Article 22: At the close of excavations, the Director shall chose such objects
from among those found as are in his opinion needed for scientific completeness of the Iraq Museum. After separating these objects, the Director will assign [to the excavator]… such objects as will reward him adequately aiming as far as possible at giving such a person a representative share of the whole result of excavations made by him.

Article 24: Any antiquities received by a person as his share of the proceeds of excavations under the preceding article may be exported by him and he shall be given an export permit free of charge in respect thereof”. (Cuno, pp. 54-55).

After reading these extracts from Cuno's book, one wonders how he could even think of recommending such a system to African and Asian countries, Greece and Italy. By his own account, the system of partage was dominated by the British and the Americans who determined where excavated cultural objects should be. So why should those countries which have experienced this system want to return to it?
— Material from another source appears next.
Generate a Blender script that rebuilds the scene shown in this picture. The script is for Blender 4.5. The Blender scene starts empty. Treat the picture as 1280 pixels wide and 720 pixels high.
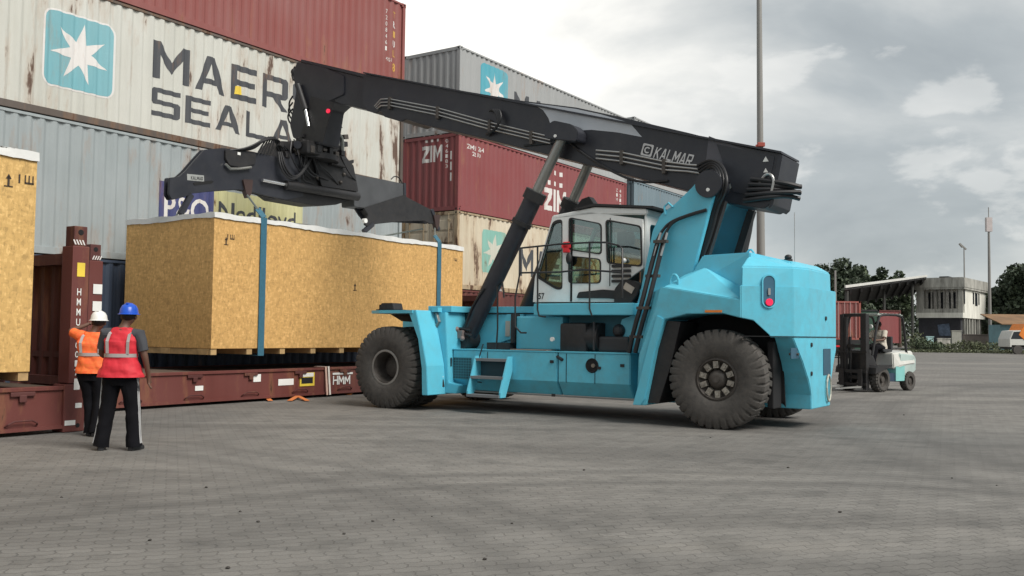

Cuno even urges Western archeologists to boycott “source countries” that refuse to return to the partage system. This is very interesting. If the partage system was beneficial to both sides as Cuno tries to make it appear, why is it necessary to resort to threats of boycott to persuade those countries to continue with the old system? Surely, these countries must recognize where their interests lie. Cuno thinks one must threaten them to follow the path which is clearly in their interest!